What is asked: Return only the lines from the top of the material through the line marked by "return (o[0], o[1], o[2], 1.0)", unaltered.

Scripts that build scenes:
[Begin]

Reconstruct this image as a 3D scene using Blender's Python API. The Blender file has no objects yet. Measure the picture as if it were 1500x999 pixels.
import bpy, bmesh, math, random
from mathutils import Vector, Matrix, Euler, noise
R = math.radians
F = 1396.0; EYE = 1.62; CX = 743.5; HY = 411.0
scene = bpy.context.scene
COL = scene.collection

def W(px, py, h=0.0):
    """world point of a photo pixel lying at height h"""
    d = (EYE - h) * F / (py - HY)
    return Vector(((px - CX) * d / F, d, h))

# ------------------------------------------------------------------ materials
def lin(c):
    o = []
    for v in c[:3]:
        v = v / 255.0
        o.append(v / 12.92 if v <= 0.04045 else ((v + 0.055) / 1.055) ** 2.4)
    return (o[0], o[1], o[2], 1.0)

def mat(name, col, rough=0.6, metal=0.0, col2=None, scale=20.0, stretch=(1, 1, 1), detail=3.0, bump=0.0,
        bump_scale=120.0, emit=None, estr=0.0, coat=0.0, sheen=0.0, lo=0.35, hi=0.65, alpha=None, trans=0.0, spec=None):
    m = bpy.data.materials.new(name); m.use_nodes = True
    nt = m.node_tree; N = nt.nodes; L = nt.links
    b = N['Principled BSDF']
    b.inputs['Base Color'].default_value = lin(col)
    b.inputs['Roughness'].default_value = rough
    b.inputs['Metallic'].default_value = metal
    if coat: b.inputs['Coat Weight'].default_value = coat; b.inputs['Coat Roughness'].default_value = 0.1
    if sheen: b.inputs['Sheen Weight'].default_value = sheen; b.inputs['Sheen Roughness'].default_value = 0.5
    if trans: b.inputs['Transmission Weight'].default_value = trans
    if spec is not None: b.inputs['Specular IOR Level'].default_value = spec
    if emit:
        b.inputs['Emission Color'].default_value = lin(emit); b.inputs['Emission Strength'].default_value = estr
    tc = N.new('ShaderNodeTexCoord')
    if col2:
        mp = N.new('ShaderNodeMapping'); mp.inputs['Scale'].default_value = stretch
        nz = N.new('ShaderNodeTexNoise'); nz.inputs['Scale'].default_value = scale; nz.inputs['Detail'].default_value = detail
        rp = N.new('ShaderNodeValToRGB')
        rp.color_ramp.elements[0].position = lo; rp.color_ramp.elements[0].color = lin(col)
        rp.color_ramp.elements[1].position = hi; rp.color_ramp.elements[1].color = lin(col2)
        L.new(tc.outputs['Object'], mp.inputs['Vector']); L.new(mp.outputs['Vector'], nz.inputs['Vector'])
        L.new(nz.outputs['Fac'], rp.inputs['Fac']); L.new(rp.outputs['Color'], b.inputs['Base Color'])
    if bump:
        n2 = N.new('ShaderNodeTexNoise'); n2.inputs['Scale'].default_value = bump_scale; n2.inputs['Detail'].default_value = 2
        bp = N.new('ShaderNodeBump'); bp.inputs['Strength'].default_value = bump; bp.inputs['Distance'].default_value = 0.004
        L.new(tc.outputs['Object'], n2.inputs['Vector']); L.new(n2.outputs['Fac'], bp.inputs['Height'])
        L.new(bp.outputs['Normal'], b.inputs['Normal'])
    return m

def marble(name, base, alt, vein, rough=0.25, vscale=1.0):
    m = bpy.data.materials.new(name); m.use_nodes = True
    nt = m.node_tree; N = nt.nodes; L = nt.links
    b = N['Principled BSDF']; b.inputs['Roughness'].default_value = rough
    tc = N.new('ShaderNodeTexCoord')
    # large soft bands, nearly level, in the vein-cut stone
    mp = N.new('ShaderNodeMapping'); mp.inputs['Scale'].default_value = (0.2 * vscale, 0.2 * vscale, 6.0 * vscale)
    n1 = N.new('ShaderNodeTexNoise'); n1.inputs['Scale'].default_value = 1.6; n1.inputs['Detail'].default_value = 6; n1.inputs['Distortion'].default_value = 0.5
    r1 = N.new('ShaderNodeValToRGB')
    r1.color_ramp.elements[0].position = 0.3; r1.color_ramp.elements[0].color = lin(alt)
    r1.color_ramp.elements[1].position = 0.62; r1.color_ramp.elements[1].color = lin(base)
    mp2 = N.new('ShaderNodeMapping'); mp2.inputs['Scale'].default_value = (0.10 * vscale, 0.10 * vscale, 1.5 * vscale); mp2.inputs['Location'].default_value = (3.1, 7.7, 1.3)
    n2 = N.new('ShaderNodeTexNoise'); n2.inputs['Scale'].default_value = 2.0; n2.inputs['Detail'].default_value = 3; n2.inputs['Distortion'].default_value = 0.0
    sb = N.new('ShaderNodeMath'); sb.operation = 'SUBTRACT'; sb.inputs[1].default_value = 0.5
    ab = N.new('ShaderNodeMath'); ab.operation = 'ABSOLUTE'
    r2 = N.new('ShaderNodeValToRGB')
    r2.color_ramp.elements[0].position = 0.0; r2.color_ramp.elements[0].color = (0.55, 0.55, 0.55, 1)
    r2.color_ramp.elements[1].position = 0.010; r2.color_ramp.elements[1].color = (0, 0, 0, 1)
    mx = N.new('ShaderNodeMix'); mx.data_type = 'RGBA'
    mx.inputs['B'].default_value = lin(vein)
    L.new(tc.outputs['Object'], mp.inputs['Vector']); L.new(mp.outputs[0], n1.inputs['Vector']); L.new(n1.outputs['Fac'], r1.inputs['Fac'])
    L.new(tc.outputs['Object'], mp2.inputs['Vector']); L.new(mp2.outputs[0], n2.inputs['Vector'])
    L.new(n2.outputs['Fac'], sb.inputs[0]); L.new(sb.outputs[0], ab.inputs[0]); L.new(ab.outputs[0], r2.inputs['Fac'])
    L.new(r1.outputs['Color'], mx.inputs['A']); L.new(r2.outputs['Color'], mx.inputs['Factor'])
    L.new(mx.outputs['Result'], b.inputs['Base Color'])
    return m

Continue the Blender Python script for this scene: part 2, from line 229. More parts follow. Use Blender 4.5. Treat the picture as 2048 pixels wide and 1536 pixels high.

[End]

Exercise solution:
Reconstruct this image as a 3D scene using Blender's Python API. The Blender file has no objects yet. Measure the picture as if it were 1500x999 pixels.
import bpy, bmesh, math, random
from mathutils import Vector, Matrix, Euler, noise
R = math.radians
F = 1396.0; EYE = 1.62; CX = 743.5; HY = 411.0
scene = bpy.context.scene
COL = scene.collection

def W(px, py, h=0.0):
    """world point of a photo pixel lying at height h"""
    d = (EYE - h) * F / (py - HY)
    return Vector(((px - CX) * d / F, d, h))

# ------------------------------------------------------------------ materials
def lin(c):
    o = []
    for v in c[:3]:
        v = v / 255.0
        o.append(v / 12.92 if v <= 0.04045 else ((v + 0.055) / 1.055) ** 2.4)
    return (o[0], o[1], o[2], 1.0)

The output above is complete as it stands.